Chesapeake Energy refinances credit as debt grows

 

Chesapeake Energy in Oklahoma City has sold $120 million in senior notes as part of a new credit agreement with 17 banks according to a late December filing with the U.S. Securities Exchange Commission. The move is an apparent refinancing of company debt as the energy firm attempts to avoid insolvency.

The December 27, 2019 filing indicated the purchase agreement by the banks also resulted in a 25% reduction in Chesapeake’s borrowing base.

The filing indicated Chesapeake Energy and 37 of its various subsidiaries entered in a purchase agreement for the issuance and sale of $120 million of its 11.5% Senior Secured second lien notes due 2025. The notes were additional securities “pursuant to certain Indentures dated 12-19 among Chesapeake, the guarantor and Deutsche Bank Trust Company Americas.

The move was connected to a September 2018 Credit Agreement in which Chesapeake had issued nearly $2.2 billion of Second Lien Notes in exchange for nearly $3.2 billion.

Chesapeake’s refinancing step came as company’s debt still is around $10 billion. Much of the debt came as Chesapeake, once the second-largest producer of natural gas in the U.S. started suffering as natural gas prices plummeted.
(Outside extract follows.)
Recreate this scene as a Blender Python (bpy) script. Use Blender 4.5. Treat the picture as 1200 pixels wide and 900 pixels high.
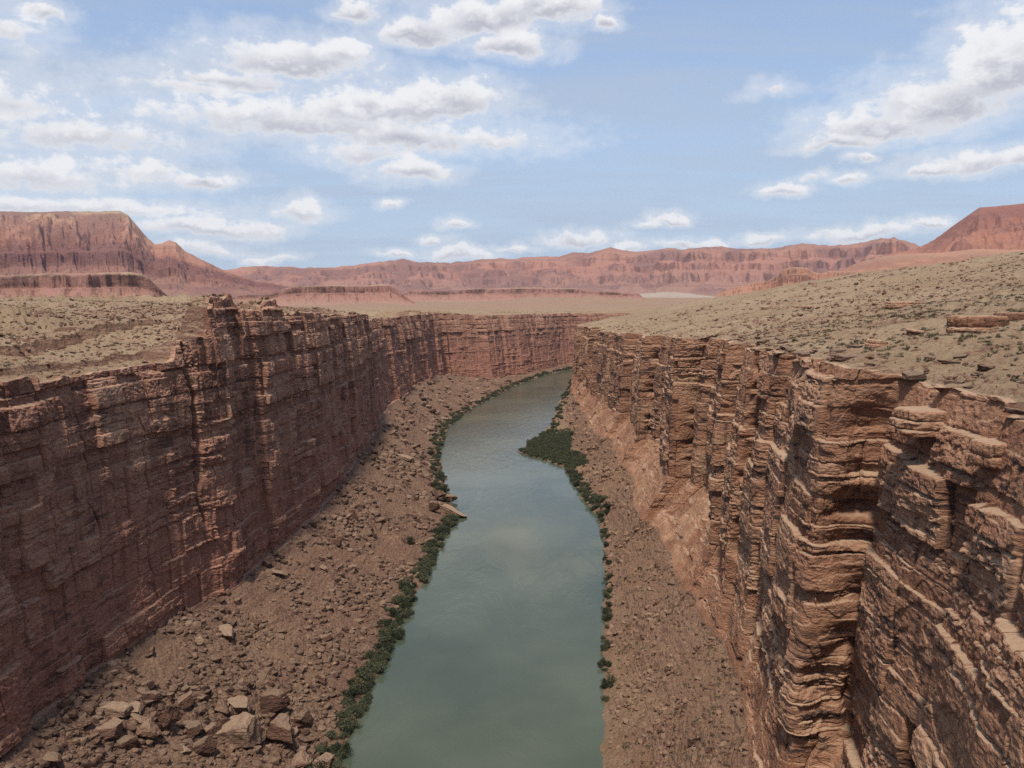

The company attempted in the past few years to convert to oil production rather than natural gas but the debt was still there.
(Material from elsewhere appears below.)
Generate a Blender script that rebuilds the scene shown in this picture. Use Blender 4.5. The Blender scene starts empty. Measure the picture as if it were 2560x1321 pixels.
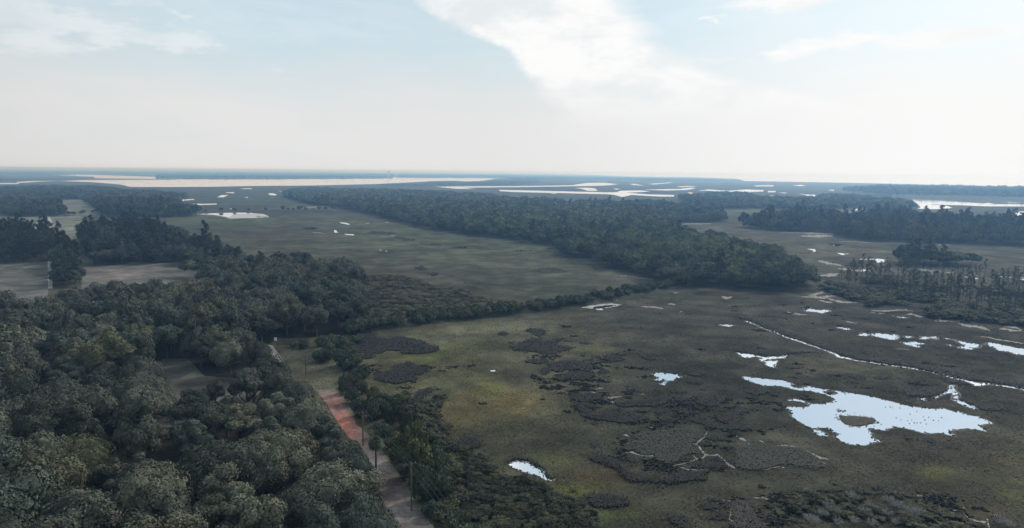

Chesapeake stock has been down more than 60% over the year while the volatile oil and gas industry is down about 18%. On Friday, trading finished at 85 cents a share, down 9.57% from Thursday’s close of 94 cents a share.
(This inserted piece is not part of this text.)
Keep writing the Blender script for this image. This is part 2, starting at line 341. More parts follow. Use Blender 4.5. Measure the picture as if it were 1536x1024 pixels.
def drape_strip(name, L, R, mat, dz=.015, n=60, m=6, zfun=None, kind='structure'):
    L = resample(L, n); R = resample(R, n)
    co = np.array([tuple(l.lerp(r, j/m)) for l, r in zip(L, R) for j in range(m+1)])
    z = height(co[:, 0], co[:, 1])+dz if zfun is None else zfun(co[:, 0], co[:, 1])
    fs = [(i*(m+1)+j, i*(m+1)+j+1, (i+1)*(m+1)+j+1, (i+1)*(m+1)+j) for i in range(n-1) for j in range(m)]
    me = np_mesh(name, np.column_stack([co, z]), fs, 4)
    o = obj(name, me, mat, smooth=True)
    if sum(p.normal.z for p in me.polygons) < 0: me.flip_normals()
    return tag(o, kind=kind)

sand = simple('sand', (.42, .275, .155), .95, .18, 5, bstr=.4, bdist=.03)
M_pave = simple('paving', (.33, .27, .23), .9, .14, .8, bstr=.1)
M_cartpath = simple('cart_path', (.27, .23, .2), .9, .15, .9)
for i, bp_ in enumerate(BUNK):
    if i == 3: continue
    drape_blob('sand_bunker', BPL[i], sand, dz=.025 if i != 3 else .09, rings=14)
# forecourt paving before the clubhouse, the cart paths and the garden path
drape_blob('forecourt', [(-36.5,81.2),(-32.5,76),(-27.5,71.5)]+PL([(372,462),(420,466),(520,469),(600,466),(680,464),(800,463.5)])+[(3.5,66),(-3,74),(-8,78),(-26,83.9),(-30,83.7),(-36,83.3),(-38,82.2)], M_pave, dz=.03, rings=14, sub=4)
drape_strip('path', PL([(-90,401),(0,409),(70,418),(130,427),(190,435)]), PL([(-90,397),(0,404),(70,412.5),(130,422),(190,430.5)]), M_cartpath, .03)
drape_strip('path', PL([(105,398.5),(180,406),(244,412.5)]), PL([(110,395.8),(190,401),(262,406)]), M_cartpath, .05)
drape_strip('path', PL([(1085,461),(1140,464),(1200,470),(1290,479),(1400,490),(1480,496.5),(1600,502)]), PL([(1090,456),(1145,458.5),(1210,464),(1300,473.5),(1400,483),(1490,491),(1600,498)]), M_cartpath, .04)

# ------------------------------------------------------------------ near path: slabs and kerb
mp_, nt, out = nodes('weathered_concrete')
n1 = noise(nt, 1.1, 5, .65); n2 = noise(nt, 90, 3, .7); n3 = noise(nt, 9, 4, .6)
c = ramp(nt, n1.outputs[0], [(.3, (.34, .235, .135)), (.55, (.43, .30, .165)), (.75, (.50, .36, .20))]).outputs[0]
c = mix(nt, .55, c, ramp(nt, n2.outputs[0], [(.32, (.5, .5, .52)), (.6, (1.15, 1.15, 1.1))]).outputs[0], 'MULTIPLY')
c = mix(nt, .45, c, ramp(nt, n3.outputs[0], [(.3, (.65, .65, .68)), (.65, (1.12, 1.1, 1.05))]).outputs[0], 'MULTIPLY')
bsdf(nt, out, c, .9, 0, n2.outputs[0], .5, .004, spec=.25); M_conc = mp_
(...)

The 17 banks that just extended more credit to Chesapeake Energy are: MUFG Union Bank N.A.; MUFG Bank Ltd.; Wells Fargo Bank National Association; MPMorgan Chase Bank, N.A.; Bank of America N.A.; BMO Harris Bank N.A.; Citicorp North America Inc; Credit Agricole Corporate and Investment Bank; Mizuho Bank Ltd.; Royal Bank of Canada; ABN AMRO Capital USA LLC; DNB Capital LLC; Export Development Canada; Goldman Sachs Bank USA; Morgan Stanley Bank N.A.; Morgan Stanley Senior Funding, Inc.; and Natixis New York Branch.